Speaker 3
it's a split it out it's tough to split up part of that is the supply stuff part of it is you're absolutely right the wealth effect I'm just just for the record just so we don't get any comments it's very difficult to use some analysis on the US housing and directly transpose it onto the Canadian housing market so we seem to be very careful about that but I think broad strokes I think the conclusions are really good one which is clearly there was an enormous impact on inflation from the wealth effect now what the numbers are in Canada and what have you I think that's a different conversation for a different day but to ignore it I think would be wrong.
Speaker 1
Well I think it also comes back to how money is created right which is through through the creation of new loans right through through debt issuance through people taking out mortgages you create new credit new money into the system and so yeah I mean that's predominantly done through residential mortgages in Canada.
Speaker 2
I'm disagreeing with what I'm hearing here I'm not hearing anything that's unusual and it's a great point because one thing though you know so when central banks look at this you know they'll say okay you know we look at the total wealth of the country or the economy. You know if you look at all the assets you know real estate is a huge part of it people's investment portfolios are huge part so they really appreciate the wealth effect so whether it's coming from the housing side or the stock market or from you know something else on an aggregate basis they don't care then they want to look in okay can we you know hold it down a little bit but you know the concern that every because I know I know the American housing market it is coming off like the data is there to show it. You know it is softer up here as well so it is a good point to make not related to this I want to make one more comment though about the whole Swedish meetings that they had. Just for that everyone might if you may or may not understand it when the central bank when they take the side that they need to help fight climate change.

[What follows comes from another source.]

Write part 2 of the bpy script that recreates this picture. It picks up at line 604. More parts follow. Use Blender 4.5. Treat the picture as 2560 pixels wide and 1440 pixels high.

It means they want to slow down the economy. They want to reduce the amount of economic output that that's coming out because in theory it means there's less.
Speaker 1
But you think that's the angle that's interesting
Speaker 1
think that's the angle. I don't
Speaker 2
know what else they could do because they can't, you know they can influence maybe commercial banks and how they lend but they can't really do that. So that's the purpose of the ESG scoring system. You know you want to. You want to penalize banks for lending you know to the dirty industries and reward them for you know lending to the cleaner industries. But from a member central banks you know they work with a sledgehammer you know they don't have that little scalpel and screwdrivers and stuff. So like it's the big smash bang that's what they'll do.